In 2024, Oando invested $18.1 million in capital expenditures for the development of oil and gas assets, alongside exploration and evaluation activities. This strategic capital allocation aligns with the company’s cost optimisation and efficiency goals,” he added.
He outlined Oando’s priorities ahead of 2025, saying the company aims to drive cost optimisation, enhance operational efficiency, and leverage technology to boost productivity.
On Wednesday, Afreximbank told a daily newspaper that it was willing to finance Oando’s lease of the Guaracara Refinery.
However, the terms of this financing, including whether the loan is contingent on operational success, have not been disclosed.
Oando’s troubles
2024 - Oando purchases Agip Nigeria Oil from Italian firm Eni for US$783 million.

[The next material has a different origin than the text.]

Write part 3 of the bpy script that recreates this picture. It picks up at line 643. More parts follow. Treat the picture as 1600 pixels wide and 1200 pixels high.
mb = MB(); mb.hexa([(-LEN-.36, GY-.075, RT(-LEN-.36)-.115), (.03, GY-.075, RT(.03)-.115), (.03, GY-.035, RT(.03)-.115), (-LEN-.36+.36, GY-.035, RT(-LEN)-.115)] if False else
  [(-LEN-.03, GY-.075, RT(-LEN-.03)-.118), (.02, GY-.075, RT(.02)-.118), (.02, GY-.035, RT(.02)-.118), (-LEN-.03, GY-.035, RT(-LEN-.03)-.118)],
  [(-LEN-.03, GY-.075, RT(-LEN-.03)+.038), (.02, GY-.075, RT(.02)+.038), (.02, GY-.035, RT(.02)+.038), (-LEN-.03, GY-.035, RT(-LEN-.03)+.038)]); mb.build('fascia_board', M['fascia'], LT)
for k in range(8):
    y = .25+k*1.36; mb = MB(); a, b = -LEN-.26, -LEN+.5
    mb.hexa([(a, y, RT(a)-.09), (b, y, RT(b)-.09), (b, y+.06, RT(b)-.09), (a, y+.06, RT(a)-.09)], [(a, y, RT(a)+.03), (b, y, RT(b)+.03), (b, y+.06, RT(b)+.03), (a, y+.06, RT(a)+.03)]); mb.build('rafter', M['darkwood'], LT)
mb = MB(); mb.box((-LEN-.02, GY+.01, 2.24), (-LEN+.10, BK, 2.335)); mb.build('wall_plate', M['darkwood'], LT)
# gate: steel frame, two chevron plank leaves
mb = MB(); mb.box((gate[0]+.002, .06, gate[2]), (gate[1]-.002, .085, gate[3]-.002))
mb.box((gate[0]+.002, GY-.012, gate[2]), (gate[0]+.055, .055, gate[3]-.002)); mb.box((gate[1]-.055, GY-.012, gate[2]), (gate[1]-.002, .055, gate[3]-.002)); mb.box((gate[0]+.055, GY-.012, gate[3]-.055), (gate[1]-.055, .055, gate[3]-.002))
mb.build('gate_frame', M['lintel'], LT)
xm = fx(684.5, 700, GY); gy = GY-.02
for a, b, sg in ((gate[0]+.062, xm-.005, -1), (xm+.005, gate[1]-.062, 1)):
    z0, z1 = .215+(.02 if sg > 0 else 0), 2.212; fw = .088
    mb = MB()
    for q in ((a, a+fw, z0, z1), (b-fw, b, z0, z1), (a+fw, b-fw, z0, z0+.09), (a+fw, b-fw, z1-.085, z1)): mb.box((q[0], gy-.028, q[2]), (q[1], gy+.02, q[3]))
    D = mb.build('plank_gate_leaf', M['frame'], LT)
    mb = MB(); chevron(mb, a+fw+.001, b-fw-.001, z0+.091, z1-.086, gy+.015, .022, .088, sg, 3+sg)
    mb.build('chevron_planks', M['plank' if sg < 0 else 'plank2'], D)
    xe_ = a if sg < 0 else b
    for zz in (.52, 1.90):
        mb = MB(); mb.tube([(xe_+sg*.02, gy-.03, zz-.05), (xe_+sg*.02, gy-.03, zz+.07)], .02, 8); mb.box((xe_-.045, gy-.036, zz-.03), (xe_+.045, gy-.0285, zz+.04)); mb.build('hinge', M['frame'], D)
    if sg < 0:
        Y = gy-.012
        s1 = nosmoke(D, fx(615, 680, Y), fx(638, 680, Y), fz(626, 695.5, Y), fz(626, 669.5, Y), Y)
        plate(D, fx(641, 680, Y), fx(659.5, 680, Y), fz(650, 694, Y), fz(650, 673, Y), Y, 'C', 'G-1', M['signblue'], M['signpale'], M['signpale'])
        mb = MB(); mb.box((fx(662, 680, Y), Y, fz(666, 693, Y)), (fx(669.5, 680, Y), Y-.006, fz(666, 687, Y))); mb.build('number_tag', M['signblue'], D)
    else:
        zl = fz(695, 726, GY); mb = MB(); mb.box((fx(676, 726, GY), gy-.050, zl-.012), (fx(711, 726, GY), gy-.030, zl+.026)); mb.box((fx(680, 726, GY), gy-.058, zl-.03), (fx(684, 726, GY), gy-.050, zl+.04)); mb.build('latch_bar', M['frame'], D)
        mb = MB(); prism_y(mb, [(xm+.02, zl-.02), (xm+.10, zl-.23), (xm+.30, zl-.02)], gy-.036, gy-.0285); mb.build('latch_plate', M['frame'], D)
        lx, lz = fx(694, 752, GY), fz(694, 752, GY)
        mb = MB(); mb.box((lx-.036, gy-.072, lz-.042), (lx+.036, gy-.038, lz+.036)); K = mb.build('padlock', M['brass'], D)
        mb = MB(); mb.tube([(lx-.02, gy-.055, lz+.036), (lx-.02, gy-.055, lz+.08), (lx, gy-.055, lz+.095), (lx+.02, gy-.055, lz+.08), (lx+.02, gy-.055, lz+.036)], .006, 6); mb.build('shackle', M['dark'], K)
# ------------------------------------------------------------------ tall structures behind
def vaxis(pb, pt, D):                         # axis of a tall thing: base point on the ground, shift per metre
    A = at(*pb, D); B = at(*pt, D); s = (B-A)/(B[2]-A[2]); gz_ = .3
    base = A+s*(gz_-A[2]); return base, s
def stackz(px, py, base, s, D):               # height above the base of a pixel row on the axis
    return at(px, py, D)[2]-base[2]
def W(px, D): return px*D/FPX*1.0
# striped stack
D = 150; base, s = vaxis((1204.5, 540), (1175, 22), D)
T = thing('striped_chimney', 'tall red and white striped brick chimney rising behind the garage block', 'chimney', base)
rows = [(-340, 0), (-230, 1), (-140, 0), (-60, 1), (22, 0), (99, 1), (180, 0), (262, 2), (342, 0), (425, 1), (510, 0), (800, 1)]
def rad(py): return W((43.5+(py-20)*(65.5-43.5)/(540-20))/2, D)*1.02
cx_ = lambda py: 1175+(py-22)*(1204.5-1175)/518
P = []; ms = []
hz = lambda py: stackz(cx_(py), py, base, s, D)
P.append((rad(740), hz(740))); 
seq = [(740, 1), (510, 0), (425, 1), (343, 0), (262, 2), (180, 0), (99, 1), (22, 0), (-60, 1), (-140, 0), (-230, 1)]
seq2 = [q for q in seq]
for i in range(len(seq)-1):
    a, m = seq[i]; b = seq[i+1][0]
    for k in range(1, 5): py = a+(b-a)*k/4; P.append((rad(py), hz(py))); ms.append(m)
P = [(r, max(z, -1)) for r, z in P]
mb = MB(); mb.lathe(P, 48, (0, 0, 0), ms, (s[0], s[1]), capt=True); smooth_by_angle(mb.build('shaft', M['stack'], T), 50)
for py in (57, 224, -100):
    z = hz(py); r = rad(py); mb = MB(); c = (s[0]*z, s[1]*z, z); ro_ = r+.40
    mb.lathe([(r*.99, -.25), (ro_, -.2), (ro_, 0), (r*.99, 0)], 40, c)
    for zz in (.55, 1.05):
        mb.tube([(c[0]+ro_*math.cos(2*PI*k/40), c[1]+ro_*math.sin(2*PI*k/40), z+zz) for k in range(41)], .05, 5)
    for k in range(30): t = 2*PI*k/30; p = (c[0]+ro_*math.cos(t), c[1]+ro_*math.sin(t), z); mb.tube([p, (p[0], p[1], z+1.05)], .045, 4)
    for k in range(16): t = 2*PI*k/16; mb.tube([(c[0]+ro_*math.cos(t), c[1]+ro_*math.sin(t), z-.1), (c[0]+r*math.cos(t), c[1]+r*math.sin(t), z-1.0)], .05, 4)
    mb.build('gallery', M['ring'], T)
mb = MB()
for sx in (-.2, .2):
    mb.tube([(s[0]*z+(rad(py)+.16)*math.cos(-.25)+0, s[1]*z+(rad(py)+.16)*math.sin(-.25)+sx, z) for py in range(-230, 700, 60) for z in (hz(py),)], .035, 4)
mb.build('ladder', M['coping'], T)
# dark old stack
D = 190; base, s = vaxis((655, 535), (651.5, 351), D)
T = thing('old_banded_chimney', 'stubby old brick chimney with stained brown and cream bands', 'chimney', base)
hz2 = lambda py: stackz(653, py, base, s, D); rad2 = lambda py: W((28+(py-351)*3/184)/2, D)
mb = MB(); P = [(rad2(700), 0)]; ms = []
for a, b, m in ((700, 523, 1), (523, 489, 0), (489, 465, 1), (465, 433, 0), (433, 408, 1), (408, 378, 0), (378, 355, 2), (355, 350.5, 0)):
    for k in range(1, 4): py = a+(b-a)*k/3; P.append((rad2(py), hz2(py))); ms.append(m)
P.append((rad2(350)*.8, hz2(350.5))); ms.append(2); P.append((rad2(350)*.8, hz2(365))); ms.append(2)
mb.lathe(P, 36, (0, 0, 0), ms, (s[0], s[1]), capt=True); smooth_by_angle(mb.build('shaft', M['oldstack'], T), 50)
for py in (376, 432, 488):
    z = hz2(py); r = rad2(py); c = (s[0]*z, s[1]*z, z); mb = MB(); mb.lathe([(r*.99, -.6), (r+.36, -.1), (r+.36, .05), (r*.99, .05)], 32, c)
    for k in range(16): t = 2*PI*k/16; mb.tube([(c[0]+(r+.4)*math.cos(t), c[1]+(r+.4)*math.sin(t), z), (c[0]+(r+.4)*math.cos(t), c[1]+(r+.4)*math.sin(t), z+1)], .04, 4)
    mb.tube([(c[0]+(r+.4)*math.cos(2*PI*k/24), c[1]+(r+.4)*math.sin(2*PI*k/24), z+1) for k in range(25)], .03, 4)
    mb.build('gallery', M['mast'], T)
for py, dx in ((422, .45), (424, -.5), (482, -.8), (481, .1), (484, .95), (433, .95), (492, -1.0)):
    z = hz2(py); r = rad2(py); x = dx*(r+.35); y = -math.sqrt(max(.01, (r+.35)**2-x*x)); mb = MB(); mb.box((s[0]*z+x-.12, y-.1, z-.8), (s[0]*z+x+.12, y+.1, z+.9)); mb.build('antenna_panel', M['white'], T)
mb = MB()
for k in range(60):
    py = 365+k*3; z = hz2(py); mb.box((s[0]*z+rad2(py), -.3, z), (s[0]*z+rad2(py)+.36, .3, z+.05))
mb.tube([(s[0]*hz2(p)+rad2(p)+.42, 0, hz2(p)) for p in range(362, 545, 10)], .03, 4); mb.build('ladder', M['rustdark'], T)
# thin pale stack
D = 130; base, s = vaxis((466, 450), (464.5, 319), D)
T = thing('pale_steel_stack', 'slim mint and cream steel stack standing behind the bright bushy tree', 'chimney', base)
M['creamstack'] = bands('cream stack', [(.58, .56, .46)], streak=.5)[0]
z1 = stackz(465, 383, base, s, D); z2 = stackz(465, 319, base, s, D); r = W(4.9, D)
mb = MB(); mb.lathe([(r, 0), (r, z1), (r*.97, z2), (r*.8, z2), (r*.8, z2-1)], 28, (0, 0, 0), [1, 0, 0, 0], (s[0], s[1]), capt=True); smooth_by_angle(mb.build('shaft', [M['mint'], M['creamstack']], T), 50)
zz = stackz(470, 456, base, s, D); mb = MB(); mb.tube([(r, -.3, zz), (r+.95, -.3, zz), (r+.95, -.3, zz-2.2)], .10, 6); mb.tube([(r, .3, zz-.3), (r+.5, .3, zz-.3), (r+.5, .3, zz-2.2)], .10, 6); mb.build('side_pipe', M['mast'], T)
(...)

It was purchased through a US$650 million loan from Afreximbank.
The purchase was viewed as controversial because the Niger Delta Region, where Agip operates, has suffered from serious environmental degradation, affecting livelihoods and the health of thousands of residents.

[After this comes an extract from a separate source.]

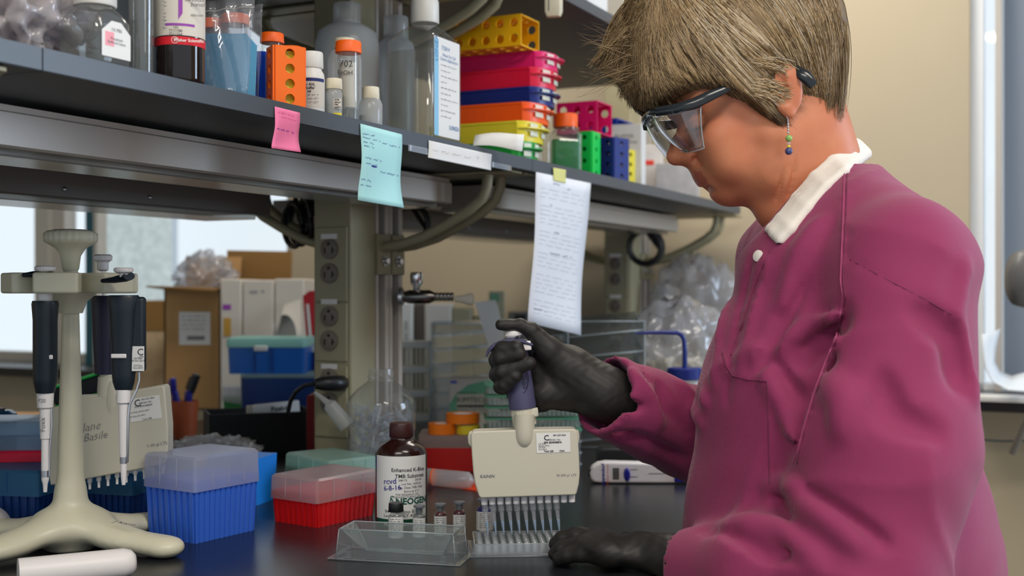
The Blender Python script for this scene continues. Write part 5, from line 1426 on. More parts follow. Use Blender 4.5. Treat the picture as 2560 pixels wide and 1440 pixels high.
# teal lidded tote, stacked on a dark blue one
r, hw, h, s = carton('storage_tote', 'blue plastic tote with pale teal lid and white latch', 568, 762, 850, 935, 2.62, .2, None, 'tote')
zt_ = r.location.z - BZ
O('tote_body', MB().loft([rr(hw * .97, .07, .008, 0, 3, 0, .07), rr(hw, .072, .008, h - .012, 3, 0, .07)]), mat('tote_blue', S(8, 96, 184), .3), r, smooth=40)
for x_ in (-.3, .15): O('divider', MB().box(hw * x_, hw * x_ + .002, -.0035, -.001, .003, h - .02), M['navy'], r)
O('lid', MB().loft([rr(hw * 1.02, .075, .008, h - .016, 3, 0, .07), rr(hw * 1.02, .075, .008, h, 3, 0, .07), rr(hw, .072, .008, h + .004, 3, 0, .07)]), mat('pale_teal', S(132, 186, 176), .4), r, smooth=40)
O('latch', MB().box(-.025, .005, -.009, -.005, h - .024, h - .012), M['white'], r, bev=.002)
r, hw, h, s = carton('storage_tote', 'dark blue tote under the teal lidded one', 600, 792, 940, 1060, 2.60, .2, None, 'tote', z=BZ)
O('tote_body', MB().loft([rr(hw * .97, .07, .008, 0, 3, 0, .07), rr(hw, .072, .008, h, 3, 0, .07)]), M['rack_dark'], r, smooth=40)
O('lid', MB().loft([rr(hw * 1.01, .073, .008, h - .004, 3, 0, .07), rr(hw * 1.01, .073, .008, h + .003, 3, 0, .07)]), M['lid_green'], r, smooth=40)
r, hw, h, s = carton('storage_tote', 'navy tote with white lid against the bench upright', 766, 800, 868, 935, 2.72, .1, None, 'tote', z=None)
O('tote_body', MB().box(-hw, hw, 0, .1, BZ - r.location.z, h * .8), M['navy'], r, bev=.002)
O('lid', MB().box(-hw, hw, -.002, .1, h * .8, h), M['white'], r, bev=.002)
o = O('red_binder', MB().box(-.024, .006, 0, .1, 0, .115), mat('dark_red_board', S(128, 14, 20), .6), loc=(W(800, 0, 2.12)[0], 2.12, BZ), label='dark red board standing behind the plug and black file box', cat='binder', bev=.002)
# power plug
pg = W(818, 958, 1.90)
r = T('power_plug', 'black power plug with curved cord in the lowest outlet', 'plug', pg)
O('plug_body', MB().tube([(-.018, -.012, 0), (-.005, -.008, 0), (.012, -.002, 0), (.02, .012, -.001), (.022, .03, -.001)], [.008, .0115, .0125, .0125, .010], 18), M['black'], r)
O('cord', MB().tube([(-.018, -.012, 0), (-.035, -.01, -.003), (-.05, 0, -.014), (-.06, .01, -.030), (-.066, .02, -.05)], .0035, 10), M['black'], r)
# ================================================================ middle of the bench
loc = Vector((W(953, 0, 1.855)[0], 1.855, BZ)); s, yb = base(loc); zz = lambda y: (yb - y) * s
r = T('media_bottle', 'large clear bottle without a cap, full of small clear tips', 'bottle', loc)
pr = [(78, 1250), (84, 1180), (84, 1095), (82, 1085), (85, 1075), (86, 1010), (82, 996), (60, 972), (38, 955), (32, 950), (32, 945), (35, 942), (32, 938), (31, 922)]
O('bottle_body', MB().lathe(prof(loc, pr), seg=48, cap1=False), M['pet'], r, smooth=60)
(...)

2021 - Oando reaches a settlement with the Nigerian Securities and Exchange Commission (NSEC) following an investigation by the commission. Oando pays an undisclosed amount and does not have to accept or deny liability. The settlement resolved allegations of misstated financial statements and insider trading.
2019 - Investigations by the NSEC found that there were infractions of securities and other laws committed by Oando. The commission found that the disposal of Oando Exploration to Green Park Limited was done without commission approval; financial statements in 2013 and 2014 were misstated; there was suspected insider trading; and declared dividends in 2013 and 2014 were derived from unrealised profits. The commission called for the resignation of all board members and the barring of the CEO and deputy CEO for five years.
2017 - Alhaji Mungal, 18 per cent owner of share capital, complained to the commission about negative working capital and ongoing concerns by auditors.